Wobei solche Prozentsätze, die sind ja heutzutage sowieso nicht mehr ganz so genau. So hab ich letztens in der Kleinen Zeitung vom beliebten Autor und Lehrer Daniel Glattauer* erfahren, dass 70 Prozent aller familiärer Streitigkeiten auf Schulprobleme zurückzuführen sind. Und genau eine Seite später hat mir dann Chefredakteur Hubert Patterer diesen Prozentsatz gleich auf 80 erhöht. Wahrscheinlich wollten beide ausdrücken, es »hat halt viel mit der Schule« zu tun. Da darf man dann auf Genauigkeit nicht ganz so erpicht sein. Noch dazu, wo wiederum in Finnland »nur« zehn Prozent aller finnischen Familiendispute mit der Schule zu tun hätten. Wieder einmal muss also eines der skandinavischen Musterländer als Beispiel herhalten. Wobei, ich glaube das nicht. Ich halte nichts mehr von all diesen Zahlen, Statistiken und Auswertungen. Zuviele »Experten« geben zuviele »Expertisen« in diesem Lande und auf diesem Erdenrund ab.

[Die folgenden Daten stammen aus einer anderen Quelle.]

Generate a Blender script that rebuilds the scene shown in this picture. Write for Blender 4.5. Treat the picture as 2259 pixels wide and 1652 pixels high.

Noch dazu wo dieser Tage in dieser Höllenmaschine in der Schweiz (CERN in Genf) überhaupt der Wahnsinn schlechthin entdeckt worden sein soll! Teilchen nämlich, die schneller als das Licht sein sollen. Ja Bumstinazl. Wo gibts denn sowas! Schneller als das Licht. Ja wenn ich nicht einmal mehr dem guten Albert auf seine Expertisen vertrauen kann. Morgen kommt wahrscheinlich wer aus irgendeinem Bunker im Nirgendwo daher und behauptet, die Erde sei eine Scheibe. Auch wenn Astrophysiker Stephen Hawking noch von vorschnellen Thesen abrät, sehen Sie meine Lieben, niemandem (und nichts) mehr können wir vertrauen.

Damit lass ich uns jetzt alleine und gedenke – um den Kreis zu schliessen – dem Interview mit der Herbstintendantin Veronica Kaup-Hasler heute früh im Morgenjournal, als sie über die nächsten Tage zu berichten wußte: »Wir werden wenig schlafen und viele einzigartige Erinnerungen gewinnen.« Das hat mir gefallen. Ich wünsche Ihr, Ihnen und mir einen schönen Steirischen Herbst. Im Übrigen bin ich der Meinung, dass eine große Koalition dem Lande nicht nutzen kann.

* Hier ist mir leider ein Fehler passiert. Ich erwähnte Daniel Glattauer, meinte aber dessen ebenfalls als Schriftsteller tätigen älteren Bruder Nikolaus Glattauer. Ich darf Sie bitten, mir diese Verwechslung nachzusehen.